I recently consolidated all my email on MobileMe (for easy access from both my Mac and iPad). However, I ran into a problem with the MobileMe IMAP server when I tried to move my old mail archives to the MobileMe IMAP server. MobileMe uses the Sun Java System Messaging Server (which has since become the Oracle Communications Messaging Exchange Server). It turns out that this IMAP server (like some others as well) is rather strict about the format of mail headers; hence, uploading old mail archives usually aborts with the following error message: "The IMAP command “APPEND” (to …) failed with server error: Message contains invalid header".

Querying the Internets and some experimentation revealed that the problem are lines in email message headers that start with "From ", ">From ", and ">>From ". These are not proper message headers fields (whose names need to be delimited by a colon), but remnants from storage of these mail messages in the mbox format. The remedy is to delete or edit these invalid lines in all affected message headers.

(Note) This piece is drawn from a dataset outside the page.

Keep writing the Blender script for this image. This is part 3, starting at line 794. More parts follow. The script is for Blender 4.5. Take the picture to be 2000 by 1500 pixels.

Apple Mail stores mail messages in "$USER/Library/Mail/Mailboxes/". Each mailbox directory (suffix ".mbox") contains a directory "Messages" with one file per message. These files can easily be modified using your favourite command line tools that support matching of regular expressions or by loading them, en masse, into TextMate for project-wide search and replace. This is somewhat naughty as the files containing individual messages contain the message header and text as well as a property list (plist), used by Mail.app to store a few attributes. The start of that property list in the text file is marked by a character count in the first line of each message. By eliminating or modifying the offending lines, you invalidate that character count.  However, Mail.app seems to cope just fine with those slightly malformed messages. After fixing the headers, all my messages uploaded without problems (and no attributes seemed to get lost).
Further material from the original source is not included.